Сегодня получил Вашу телеграмму и, как видите, немедля отвечаю, не ссылаясь ни на занятость, ни на нездоровье. Я, находясь на Севере, всегда энергично осуждал людей, которые, уехав, не пишут, пытаясь в самом простом оборвать связь с прошлым, со страшным, не понимая, что к этому прошлому человек привязан на всю жизнь и смерть и нет людей (или это не люди), которые ушли бы от власти льда. Да это и не нужно. И там нам есть чем гордиться и там нам есть чего желать. Разрывать с прошлым — значит рвать с самим собой, с натурой, поставленной когда-то в условия испытательные, когда она может показать себя целиком во всей своей слабости или силе. Это все — старое, постоянное мое исповедание. Трудности огромны, моральные барьеры — высоки. Вы можете вспомнить соответствующие мучения Веры Фигнер[51] по выходе из Шлиссельбурга. А ведь, казалось бы, жизнь в Шлиссельбурге по сравнению с Севером — ребячьи игрушки. Я напомню Вам еще, что Чехов не однажды писал, что вся его жизнь поделена на две части. Одна — до поездки на Сахалин и вторая — после поездки, когда уже он был не в силах написать ни одного юмористического рассказа. «Если раньше, до поездки, — пишет он, — «Крейцерова соната» казалась мне событием, то сейчас она кажется мне пустяковой и бестолковой».[52]

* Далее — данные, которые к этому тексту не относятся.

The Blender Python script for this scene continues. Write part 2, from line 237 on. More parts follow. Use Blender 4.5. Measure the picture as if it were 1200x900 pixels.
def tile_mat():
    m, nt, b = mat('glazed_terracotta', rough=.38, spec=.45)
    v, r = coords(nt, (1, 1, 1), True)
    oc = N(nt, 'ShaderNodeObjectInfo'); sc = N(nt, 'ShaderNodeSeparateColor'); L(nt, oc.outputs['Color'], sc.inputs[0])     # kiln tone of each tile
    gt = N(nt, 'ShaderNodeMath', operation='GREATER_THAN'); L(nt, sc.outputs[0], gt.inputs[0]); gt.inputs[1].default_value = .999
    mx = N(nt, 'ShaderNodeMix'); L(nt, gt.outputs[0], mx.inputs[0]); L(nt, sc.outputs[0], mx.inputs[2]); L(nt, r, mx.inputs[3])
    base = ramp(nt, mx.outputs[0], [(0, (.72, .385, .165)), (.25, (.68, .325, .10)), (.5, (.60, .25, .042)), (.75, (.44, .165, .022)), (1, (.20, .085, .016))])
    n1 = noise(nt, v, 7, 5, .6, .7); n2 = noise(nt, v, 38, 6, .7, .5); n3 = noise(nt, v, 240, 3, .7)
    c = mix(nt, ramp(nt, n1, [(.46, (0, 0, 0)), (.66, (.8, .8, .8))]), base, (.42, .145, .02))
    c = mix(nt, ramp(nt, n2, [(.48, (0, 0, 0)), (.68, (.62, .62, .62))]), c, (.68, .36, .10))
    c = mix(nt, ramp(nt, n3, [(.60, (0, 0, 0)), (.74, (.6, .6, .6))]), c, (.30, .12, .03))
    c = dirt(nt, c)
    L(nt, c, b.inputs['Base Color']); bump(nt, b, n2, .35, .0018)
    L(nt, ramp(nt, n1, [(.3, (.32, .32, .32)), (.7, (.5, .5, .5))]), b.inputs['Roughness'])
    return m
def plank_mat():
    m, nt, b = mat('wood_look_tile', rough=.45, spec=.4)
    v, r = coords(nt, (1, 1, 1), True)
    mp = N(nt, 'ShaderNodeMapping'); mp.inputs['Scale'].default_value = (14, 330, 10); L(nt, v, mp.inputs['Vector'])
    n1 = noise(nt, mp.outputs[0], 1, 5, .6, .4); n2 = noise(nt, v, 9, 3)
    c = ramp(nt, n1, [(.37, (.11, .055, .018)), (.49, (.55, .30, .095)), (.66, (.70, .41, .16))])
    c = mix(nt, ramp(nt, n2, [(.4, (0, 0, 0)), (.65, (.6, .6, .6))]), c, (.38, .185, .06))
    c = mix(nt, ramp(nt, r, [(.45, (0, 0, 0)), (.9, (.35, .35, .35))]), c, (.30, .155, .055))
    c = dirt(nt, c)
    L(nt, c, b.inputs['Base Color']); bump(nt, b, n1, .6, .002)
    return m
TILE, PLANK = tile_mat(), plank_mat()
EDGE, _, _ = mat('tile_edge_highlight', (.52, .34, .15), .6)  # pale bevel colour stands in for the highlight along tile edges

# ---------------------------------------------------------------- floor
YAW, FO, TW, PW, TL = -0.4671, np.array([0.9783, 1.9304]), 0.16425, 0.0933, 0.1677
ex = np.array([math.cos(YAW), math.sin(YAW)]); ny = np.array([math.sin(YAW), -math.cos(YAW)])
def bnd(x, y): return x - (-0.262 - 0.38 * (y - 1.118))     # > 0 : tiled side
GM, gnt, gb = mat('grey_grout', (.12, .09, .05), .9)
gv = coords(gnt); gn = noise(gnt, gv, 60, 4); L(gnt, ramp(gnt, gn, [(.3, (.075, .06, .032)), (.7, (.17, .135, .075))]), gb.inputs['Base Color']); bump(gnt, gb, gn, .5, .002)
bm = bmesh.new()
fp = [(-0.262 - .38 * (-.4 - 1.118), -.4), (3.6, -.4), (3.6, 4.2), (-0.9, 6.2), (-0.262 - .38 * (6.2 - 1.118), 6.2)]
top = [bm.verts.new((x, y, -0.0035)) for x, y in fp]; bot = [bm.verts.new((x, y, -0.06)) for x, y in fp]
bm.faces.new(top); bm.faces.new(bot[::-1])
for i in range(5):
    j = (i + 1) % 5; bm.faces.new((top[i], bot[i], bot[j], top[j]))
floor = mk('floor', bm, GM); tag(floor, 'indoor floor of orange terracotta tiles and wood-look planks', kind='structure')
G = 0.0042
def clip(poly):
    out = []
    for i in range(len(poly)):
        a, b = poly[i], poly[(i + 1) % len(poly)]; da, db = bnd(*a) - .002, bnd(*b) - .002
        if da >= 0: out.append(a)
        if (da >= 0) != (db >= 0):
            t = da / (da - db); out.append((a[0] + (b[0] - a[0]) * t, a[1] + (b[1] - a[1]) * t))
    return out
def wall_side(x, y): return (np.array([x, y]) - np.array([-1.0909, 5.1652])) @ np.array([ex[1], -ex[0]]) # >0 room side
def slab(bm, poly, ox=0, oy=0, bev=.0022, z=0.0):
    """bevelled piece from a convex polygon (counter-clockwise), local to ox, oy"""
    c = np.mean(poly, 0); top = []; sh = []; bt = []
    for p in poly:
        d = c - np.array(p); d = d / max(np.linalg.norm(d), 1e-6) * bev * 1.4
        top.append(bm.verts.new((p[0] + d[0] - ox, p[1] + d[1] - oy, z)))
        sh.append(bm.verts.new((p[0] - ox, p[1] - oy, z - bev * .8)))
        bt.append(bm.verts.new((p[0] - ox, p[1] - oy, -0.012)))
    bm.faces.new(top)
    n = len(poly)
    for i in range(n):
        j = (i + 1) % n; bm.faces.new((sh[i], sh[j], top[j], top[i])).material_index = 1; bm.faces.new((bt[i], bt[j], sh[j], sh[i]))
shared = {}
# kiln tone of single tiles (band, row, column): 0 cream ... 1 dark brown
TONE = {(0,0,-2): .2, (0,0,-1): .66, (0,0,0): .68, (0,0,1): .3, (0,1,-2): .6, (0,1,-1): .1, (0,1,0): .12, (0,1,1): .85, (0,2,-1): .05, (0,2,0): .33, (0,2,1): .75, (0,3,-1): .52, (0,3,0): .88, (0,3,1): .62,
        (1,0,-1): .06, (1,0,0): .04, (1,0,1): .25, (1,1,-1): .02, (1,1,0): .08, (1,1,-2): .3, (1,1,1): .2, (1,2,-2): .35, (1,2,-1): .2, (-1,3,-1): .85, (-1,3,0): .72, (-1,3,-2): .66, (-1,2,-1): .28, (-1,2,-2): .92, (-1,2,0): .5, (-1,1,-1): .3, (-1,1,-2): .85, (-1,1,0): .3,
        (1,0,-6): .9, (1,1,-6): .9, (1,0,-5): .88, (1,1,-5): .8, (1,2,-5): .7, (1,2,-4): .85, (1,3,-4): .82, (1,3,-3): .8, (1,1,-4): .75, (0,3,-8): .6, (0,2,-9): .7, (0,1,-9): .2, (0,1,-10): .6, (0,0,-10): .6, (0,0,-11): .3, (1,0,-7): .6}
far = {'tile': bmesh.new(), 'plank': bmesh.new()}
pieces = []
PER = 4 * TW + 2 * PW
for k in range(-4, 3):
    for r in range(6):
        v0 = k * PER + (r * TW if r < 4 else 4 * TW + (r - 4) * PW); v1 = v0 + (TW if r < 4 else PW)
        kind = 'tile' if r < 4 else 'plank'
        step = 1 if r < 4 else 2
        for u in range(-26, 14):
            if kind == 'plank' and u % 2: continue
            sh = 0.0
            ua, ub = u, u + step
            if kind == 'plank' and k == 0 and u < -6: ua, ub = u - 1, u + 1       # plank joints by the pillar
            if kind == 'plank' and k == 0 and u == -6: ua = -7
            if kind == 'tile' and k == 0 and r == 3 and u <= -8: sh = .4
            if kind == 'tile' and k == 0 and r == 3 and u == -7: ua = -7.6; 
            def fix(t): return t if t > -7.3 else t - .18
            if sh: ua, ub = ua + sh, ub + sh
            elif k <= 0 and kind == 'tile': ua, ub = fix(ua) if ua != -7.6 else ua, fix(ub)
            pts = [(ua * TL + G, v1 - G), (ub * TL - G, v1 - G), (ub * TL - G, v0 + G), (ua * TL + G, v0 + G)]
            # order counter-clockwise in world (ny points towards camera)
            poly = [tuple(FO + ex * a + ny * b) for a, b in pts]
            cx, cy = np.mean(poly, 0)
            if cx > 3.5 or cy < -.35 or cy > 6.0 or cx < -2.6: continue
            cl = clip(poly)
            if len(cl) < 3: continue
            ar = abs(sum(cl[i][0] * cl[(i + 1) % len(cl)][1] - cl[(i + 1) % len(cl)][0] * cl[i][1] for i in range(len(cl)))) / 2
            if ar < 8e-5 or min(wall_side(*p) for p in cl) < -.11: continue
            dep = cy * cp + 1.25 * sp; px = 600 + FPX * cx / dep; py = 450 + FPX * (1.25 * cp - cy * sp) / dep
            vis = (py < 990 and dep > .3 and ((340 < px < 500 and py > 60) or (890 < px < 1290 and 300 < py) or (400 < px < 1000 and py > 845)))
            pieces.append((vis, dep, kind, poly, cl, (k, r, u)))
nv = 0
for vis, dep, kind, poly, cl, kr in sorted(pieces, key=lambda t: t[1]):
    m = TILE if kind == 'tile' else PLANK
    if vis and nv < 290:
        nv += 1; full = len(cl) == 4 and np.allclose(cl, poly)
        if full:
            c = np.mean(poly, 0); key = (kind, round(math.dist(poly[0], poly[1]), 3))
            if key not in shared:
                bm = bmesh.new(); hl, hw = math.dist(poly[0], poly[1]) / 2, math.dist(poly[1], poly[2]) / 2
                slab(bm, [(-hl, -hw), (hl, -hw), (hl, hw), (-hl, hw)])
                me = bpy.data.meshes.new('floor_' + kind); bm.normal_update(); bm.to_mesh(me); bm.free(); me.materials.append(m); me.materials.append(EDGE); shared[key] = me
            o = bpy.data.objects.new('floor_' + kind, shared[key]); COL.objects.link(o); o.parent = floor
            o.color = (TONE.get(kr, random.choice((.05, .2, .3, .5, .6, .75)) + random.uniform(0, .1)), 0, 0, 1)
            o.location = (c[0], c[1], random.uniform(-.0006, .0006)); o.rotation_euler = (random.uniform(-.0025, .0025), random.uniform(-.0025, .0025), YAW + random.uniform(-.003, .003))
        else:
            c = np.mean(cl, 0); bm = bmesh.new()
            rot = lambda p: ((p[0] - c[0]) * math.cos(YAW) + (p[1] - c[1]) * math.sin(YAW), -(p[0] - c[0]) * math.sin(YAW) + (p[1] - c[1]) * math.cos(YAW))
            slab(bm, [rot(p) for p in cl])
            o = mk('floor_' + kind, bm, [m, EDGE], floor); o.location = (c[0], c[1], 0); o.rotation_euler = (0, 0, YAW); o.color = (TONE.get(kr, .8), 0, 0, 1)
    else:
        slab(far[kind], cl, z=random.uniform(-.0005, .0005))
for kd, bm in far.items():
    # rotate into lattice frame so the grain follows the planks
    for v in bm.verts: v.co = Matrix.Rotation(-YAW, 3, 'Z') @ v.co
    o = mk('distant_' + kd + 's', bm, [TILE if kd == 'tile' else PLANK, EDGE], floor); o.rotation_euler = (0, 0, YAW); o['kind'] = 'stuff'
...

Вот стало быть чем для Чехова были три, всего лишь три месяца наблюдений. Повторяю — душевно очень трудно, очень. Я так понимаю Калембета, Миллера[53] и еще кое-кого из людей, покончивших с собой через год после возвращения в число «чистых». На съезде писателей[54] я не был. Можно было, конечно, приложить усилия и удостоиться лицезрения так называемых писателей, но уже подготовительная работа к съезду (о которой Вы, вероятно, составили представление по литгазете) выяснила, что никаких собственно тем-то у съезда и нет. Ибо вопрос о положительном герое — это не тема для съезда писателей.
Грубовато, но довольно здраво прозвучал выпад Шолохова против Симонова — мне особенно приятный, ибо я Симонова в его любой ипостаси считаю бездарным.
Доклад о поэзии делал Самед Вургун, боже мой, боже мой.
Все, кто в предсъездовских дискуссиях пытался чуточку фрондировать (Сельвинский, Асеев), даже не были допущены к трибуне.
Перед съездом было (в «Л. Г.») любопытно письмо группы писателей о «малой пользе С.П. для литературы» и как же это мигом было растерзано энергично перьями (Наровчатова, Безыменского, Ажаева и др.). А письмо это подписали Казакевич, Гроссман, Паустовский, Каверин, Луконин — т. е. то немногое писательское, что еще осталось «в рядах».
Борис Леонидович не был на съезде. Его и в Москве нет. Он зимует на даче. Болеет, как передает жена. Я его не видел уже давно, давно.